# Material
* Start *
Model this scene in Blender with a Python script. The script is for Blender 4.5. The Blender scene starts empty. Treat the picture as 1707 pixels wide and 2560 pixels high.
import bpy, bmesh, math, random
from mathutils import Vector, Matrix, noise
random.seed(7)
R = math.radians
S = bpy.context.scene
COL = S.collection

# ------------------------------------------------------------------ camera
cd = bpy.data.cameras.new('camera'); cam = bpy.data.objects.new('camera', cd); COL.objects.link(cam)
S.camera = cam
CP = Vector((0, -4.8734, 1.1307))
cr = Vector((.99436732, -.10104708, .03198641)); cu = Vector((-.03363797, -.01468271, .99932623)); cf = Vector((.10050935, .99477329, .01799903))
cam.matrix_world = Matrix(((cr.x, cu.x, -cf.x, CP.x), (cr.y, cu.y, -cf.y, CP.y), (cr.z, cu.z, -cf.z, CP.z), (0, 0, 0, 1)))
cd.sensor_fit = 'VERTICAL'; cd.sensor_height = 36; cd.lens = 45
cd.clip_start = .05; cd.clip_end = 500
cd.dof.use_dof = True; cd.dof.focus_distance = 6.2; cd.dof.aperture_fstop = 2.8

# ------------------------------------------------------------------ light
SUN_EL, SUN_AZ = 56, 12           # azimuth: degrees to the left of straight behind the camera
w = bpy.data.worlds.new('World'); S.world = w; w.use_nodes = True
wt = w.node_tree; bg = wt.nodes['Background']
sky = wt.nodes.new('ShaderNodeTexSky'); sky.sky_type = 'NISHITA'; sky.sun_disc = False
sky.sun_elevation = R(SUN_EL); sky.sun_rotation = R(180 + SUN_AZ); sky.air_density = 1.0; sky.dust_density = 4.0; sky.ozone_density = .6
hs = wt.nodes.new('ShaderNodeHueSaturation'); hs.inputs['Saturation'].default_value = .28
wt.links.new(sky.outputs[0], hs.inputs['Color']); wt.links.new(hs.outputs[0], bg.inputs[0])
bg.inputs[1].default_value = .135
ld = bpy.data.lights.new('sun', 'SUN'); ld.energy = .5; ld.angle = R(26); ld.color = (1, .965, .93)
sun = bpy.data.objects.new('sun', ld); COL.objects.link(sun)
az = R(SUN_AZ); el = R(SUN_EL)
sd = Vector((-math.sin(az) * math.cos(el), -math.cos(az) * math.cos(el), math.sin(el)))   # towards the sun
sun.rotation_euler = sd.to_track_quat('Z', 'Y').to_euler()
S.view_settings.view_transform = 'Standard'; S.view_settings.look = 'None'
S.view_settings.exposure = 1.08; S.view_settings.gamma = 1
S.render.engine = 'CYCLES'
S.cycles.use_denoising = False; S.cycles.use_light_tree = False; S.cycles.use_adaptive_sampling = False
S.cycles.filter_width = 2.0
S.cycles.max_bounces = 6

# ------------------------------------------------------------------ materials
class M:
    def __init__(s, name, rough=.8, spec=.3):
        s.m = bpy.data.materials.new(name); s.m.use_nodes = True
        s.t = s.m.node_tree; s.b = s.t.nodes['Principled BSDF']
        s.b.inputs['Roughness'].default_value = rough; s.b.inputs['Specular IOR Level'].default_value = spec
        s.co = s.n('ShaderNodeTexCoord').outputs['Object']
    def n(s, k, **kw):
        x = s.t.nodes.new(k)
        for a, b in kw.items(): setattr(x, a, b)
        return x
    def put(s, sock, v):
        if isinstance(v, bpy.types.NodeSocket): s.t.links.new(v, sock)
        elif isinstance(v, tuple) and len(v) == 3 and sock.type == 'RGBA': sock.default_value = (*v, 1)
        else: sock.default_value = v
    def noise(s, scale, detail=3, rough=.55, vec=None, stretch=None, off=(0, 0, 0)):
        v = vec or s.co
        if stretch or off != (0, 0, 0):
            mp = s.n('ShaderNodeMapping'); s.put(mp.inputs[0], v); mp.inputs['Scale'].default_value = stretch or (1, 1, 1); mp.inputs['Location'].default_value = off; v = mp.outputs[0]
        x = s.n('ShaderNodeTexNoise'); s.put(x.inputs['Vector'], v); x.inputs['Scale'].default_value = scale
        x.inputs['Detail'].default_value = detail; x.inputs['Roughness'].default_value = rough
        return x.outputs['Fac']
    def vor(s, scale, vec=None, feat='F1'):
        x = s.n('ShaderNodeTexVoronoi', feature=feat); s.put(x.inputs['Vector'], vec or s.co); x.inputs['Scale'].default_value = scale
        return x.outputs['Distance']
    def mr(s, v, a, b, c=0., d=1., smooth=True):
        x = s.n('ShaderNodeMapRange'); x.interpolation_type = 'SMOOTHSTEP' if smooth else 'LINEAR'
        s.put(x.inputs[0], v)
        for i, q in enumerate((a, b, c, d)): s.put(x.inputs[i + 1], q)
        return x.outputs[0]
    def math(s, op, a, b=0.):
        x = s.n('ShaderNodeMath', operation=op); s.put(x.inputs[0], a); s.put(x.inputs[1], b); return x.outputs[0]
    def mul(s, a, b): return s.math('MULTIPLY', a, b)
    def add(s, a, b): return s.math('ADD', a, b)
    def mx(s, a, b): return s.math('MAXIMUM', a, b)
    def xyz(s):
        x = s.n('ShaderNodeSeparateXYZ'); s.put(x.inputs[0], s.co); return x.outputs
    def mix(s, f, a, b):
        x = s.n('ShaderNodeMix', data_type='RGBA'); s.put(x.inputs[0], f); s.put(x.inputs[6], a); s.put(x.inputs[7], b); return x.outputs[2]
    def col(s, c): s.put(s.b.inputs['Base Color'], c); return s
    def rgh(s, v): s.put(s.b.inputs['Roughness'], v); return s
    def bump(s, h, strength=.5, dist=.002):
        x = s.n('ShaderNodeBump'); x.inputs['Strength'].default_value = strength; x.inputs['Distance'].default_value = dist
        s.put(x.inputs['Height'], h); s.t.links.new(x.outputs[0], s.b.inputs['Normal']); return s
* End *
Looking at the material above, please copy exactly every line from its first line through the line containing "cd.dof.use_dof = True;", with both ends included and nothing else.

# Answer below
Model this scene in Blender with a Python script. The script is for Blender 4.5. The Blender scene starts empty. Treat the picture as 1707 pixels wide and 2560 pixels high.
import bpy, bmesh, math, random
from mathutils import Vector, Matrix, noise
random.seed(7)
R = math.radians
S = bpy.context.scene
COL = S.collection

# ------------------------------------------------------------------ camera
cd = bpy.data.cameras.new('camera'); cam = bpy.data.objects.new('camera', cd); COL.objects.link(cam)
S.camera = cam
CP = Vector((0, -4.8734, 1.1307))
cr = Vector((.99436732, -.10104708, .03198641)); cu = Vector((-.03363797, -.01468271, .99932623)); cf = Vector((.10050935, .99477329, .01799903))
cam.matrix_world = Matrix(((cr.x, cu.x, -cf.x, CP.x), (cr.y, cu.y, -cf.y, CP.y), (cr.z, cu.z, -cf.z, CP.z), (0, 0, 0, 1)))
cd.sensor_fit = 'VERTICAL'; cd.sensor_height = 36; cd.lens = 45
cd.clip_start = .05; cd.clip_end = 500
cd.dof.use_dof = True; cd.dof.focus_distance = 6.2; cd.dof.aperture_fstop = 2.8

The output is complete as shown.